Any movie on most weekday mornings (whether you're unemployed or simply just not working at that time of day) will typically be pretty empty. I've had periods of unemployment, part-time jobs, and second shift jobs so I have seen weekday screenings that were empty or near empty. 

Oh ya, it was on my off day and went to watch a movie after an appointment I had. 

It was great lol.

Funniest thing about it was the workers at the theater were looking at me weird for buying a ticket to a showing with just me and my wife.

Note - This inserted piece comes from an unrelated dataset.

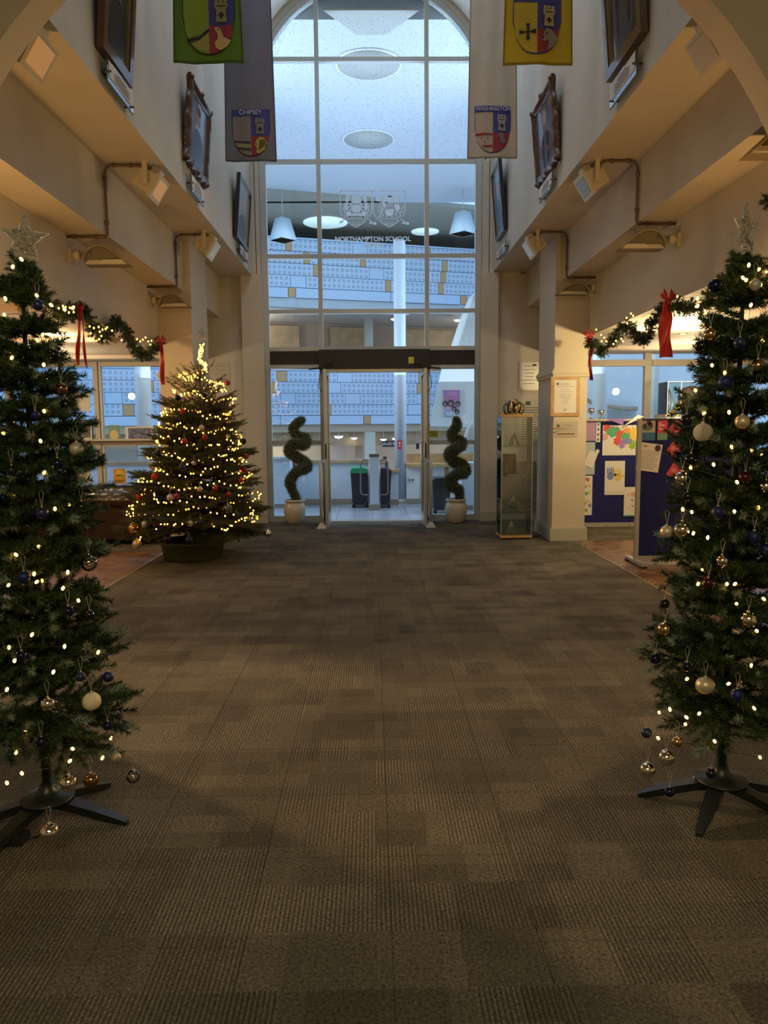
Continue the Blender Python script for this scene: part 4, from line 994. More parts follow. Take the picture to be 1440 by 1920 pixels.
picture(-1, (197, 96), (251, 159), None, 'mahogany', (.13, .055, .022), (.05,.05,.045), (.02,.022,.025), 'mahogany framed dark portrait nearest the camera on the left wall',
        figs=(('coat', 0, .30, .5, .30, (.03,.03,.035)), ('head', .1, .70, .17, .09, FL), ('collar', .1, .58, .12, .05, (.3,.25,.15))))
picture(-1, (355, 306), (391, 341), (364, 168), 'ornate', (.10, .045, .022), (.25,.26,.33), (.13,.18,.28), 'carved dark brown framed pale portrait, middle of the left wall',
        figs=(('coat', 0, .28, .55, .27, (.14,.18,.27)), ('head', 0, .70, .2, .11, (.40,.30,.28)), ('hair', 0, .78, .2, .06, (.25,.22,.22))))
picture(-1, (446, 453), (467, 464), (455, 346), 'black', (.02, .014, .018), (.38,.36,.38), (.28,.28,.32), 'thin black framed portrait farthest along the left wall',
        figs=(('coat', 0, .25, .6, .24, (.10,.10,.14)), ('head', 0, .66, .25, .12, (.48,.36,.30))))
picture(1, (1199, 69), (1134, 146), None, 'gilded', (.16, .095, .03), (.11,.085,.08), (.035,.035,.035), 'gilt and brown framed dark portrait nearest the camera on the right wall',
        figs=(('gown', 0, .30, .5, .3, (.06,.07,.07)), ('drape', -.3, .45, .12, .25, (.20,.13,.12)), ('drape', .3, .45, .10, .28, (.17,.11,.10)), ('head', 0, .74, .18, .09, FL)))
picture(1, (1040, 304), (1004, 343), (1028, 170), 'ornate', (.09, .045, .028), (.16,.17,.22), (.08,.08,.11), 'carved dark brown framed portrait with a pale sash, middle of the right wall',
        figs=(('gown', 0, .28, .55, .27, (.07,.07,.10)), ('sash', -.2, .30, .15, .28, (.32,.14,.16)), ('sash', .25, .32, .1, .25, (.40,.38,.38)), ('head', 0, .72, .2, .10, (.42,.33,.30))))
picture(1, (943, 431), (928, 454), (937, 309), 'black', (.03, .03, .05), (.16,.24,.42), (.10,.14,.28), 'thin dark framed blue portrait farthest along the right wall',
        figs=(('coat', 0, .25, .55, .24, (.10,.14,.26)), ('head', 0, .68, .25, .14, (.50,.45,.40))))
# acrylic caption plaques on stand-offs
def plaque(sg, near, far, nt, label):
    Xw = CX+sg*XW; Xs = Xw-sg*.05
    a, b, t = atx(*near, Xs), atx(*far, Xs), atx(*nt, Xs); zb = (a.z+b.z)/2; zt = t.z; ym = (a.y+b.y)/2
    e = empty('caption_plaque', (Xw, ym, zb), label, 'plaque', 'clear caption plaques under the portraits')
    MB().box((Xs-.003, a.y, zb), (Xs+.003, b.y, zt)).build('acrylic_sheet', CLEAR, e)
    MB().box((Xs-.005*sg-.001, a.y+.05*(b.y-a.y), zb+.25*(zt-zb)), (Xs-.005*sg+.001, a.y+.97*(b.y-a.y), zt-.06*(zt-zb))).build('caption_card', PAPER, e)
    MB().box((Xs-.005, a.y-.002, zb), (Xs+.005, a.y+.002, zt)).box((Xs-.005, a.y, zb-.002), (Xs+.005, b.y, zb+.003)).build('dark_edge', mat('dark_edge', (.06,.09,.09), .3), e)
    for k in range(4):
        z = zt-(zt-zb)*(.22+k*.13); MB().box((Xs-sg*.0075-.0005, a.y+(b.y-a.y)*(.25 if k else .35), z-.006), (Xs-sg*.0075+.0005, a.y+(b.y-a.y)*(.8 if k else .7), z+.006)).build('text_line', mat('grey_print', (.3,.3,.32), .8), e)
    for y, z in ((a.y+.04, (zb+zt)/2), (b.y-.04, zb+.25*(zt-zb))): MB().tube([(Xw, y, z), (Xs-sg*.018, y, z)], .009, 8).build('stand_off', CONDUIT, e)
plaque(-1, (201, 153), (250, 214), (201, 108), 'clear caption plaque below the nearest left portrait')
plaque(-1, (358, 356), (382, 389), (358, 325), 'clear caption plaque below the carved left portrait')
plaque(-1, (450, 478), (464, 492), (450, 458), 'clear caption plaque below the thin black left portrait')
plaque(1, (1194, 138), (1144, 206), (1194, 90), 'clear caption plaque below the gilt right portrait')
plaque(1, (1036, 350), (1012, 381), (1036, 319), 'clear caption plaque below the carved right portrait')
plaque(1, (948, 472), (932, 489), (948, 450), 'clear caption plaque below the blue right portrait')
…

I watched Requiem for a Dream alone in an old gothic theatre with just four other random
people spread out throughout this massive theatre. I wouldn’t have wanted to watch the film any other way. I didn’t have to worry about a friend not enjoying it and I was able to process it privately and quietly.

Dune Part 2, probably because I had read the book recently for the third time, made me cry almost the whole way through, particularly the Alia in the womb being flooded with pure spice scene. The sound design was brutal.

Star Wars: The Phantom Menace: Outside of the cinema (both the week before getting tickets and waiting in line the day of for seats) and for a brief moment when the Star Wars title (not really the crawl) in Phantom Menace was an experience I’ll never forget. Then my friend and I spent 14 hours straight bitching about how terrible was, but that’s neither here nor there.

And an odd one: Tomorrowland. I won’t bother with an explanation but I will say it kind of settled an argument I had been having all week with a long time friend of mine. I walked out of that movie with a determination that probably ultimately led to me creating the nonprofit I’ve been running for almost 10 years now.